Thursday, January 28, 2010

Once Was Lost

Once Was Lost, written by Sara Zarr, offers a deeply emotional story told in first person.

Fifteen-year-old Samara Taylor faces a dry, desert summer alone as the only child of a small town pastor. Her mother was recently admitted to a local rehab facility for alcoholics. Money is tight. It feels like everyone watches her every move. That is, except for her father who seems to preoccupied with the church to pay any attention to Sam or her mother.

When Sam desperately needs stability, she receives even less. Jody, a young girl from youth group, is kidnapped. The case receives national attention with Sam's dad serving as the family's spokesperson. As a result, Sam gets shuffled from one home to the next while confusion, fear and suspicion whirl around town. While nothing is being said or done about Sam's mother, a young, attractive youth leader gives and gets more attention than necessary from Pastor Taylor.

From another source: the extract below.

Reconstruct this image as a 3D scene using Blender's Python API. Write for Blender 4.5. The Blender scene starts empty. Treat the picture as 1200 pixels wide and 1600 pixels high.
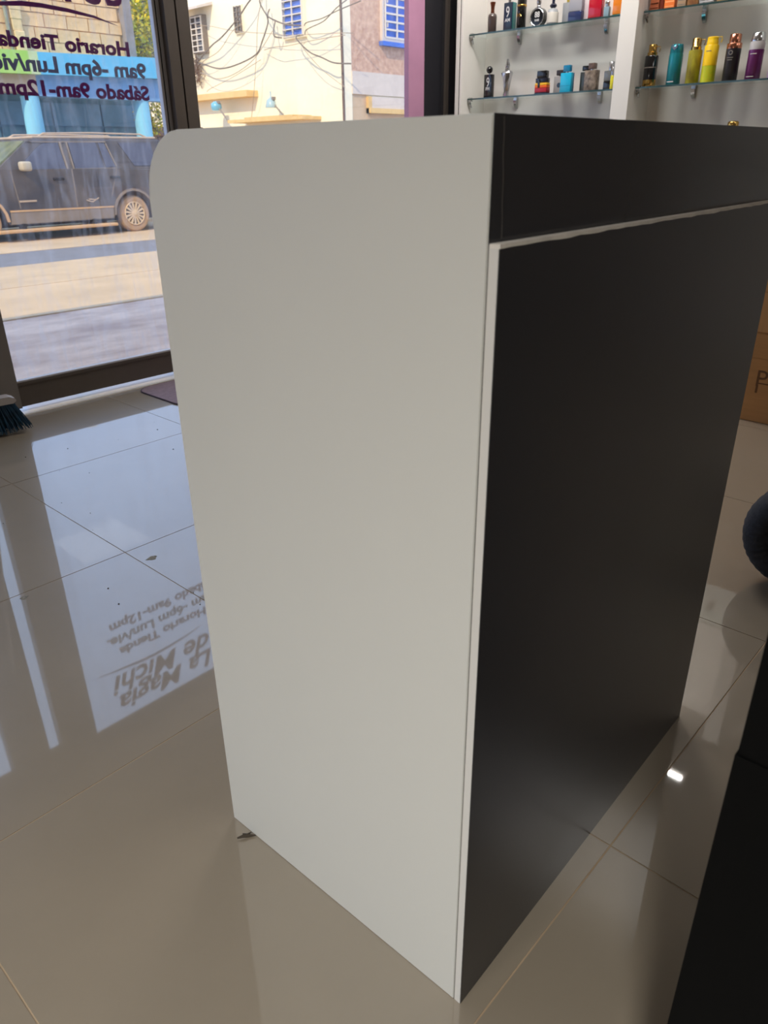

Sam wants to believe in God, but struggles to reconcile the faith she used to claim with the reality of her current life, now seemingly in shards. Her one link to "normal" appears to be Nick, Jody's older brother and a friend from youth group. They seem to understand one another, even through the chaos, and hint at a possible romance. Nick delays leaving for college while authorities continue the search for his sister. Everyone in town seems to be a suspect, including Nick and Sam's dad.

Can Sam trust anyone? Can anyone really trust God? Will Sam's family ever be pieced back together? And what has really happened to Jody?

What I Like: This book is brilliantly written! The author intricately develops her characters with authenticity and tangible conflict. I like that the characters really struggle with their faith. I like that it shows Christians as forgiven, but not perfect. We're not immune to sin and difficulty. I also like that it shows the true complexity of living under the lens of full-time ministry. Most teens don't realize how isolated and excluded pastor's families can feel, especially the kids. This book can help them be more included, more understood and part of the church community.

**Spoiler Alert!** I really like that redemption is found. Not everything is tied up with a pretty ribbon, but Sam does find God and the hope He offers. While not all is perfect, it is positive. Forgives is extended; restoration begins.

What I Dislike: Because it's so well-written, the book is thoroughly depressing at the beginning. If your teen already struggles with emotional disorders, this is not the book for her. Also, Nick curses once (sh***y). I believe the character would use that word, but because the author already did such a fantastic job creating the characters, the inclusion of a curse word was completely unnecessary.

Overall Rating: Very Good.

Age Appeal: 12 and up

Publisher Info: Little, Brown Books for Young Readers, 2009; ISBN: 0316036048; Hardcover; $16.99

Buy it Now at for $11.55!

Special Info: Adult readers may enjoy this title as well. It is also available in Kindle format and as an audio CD or audio download.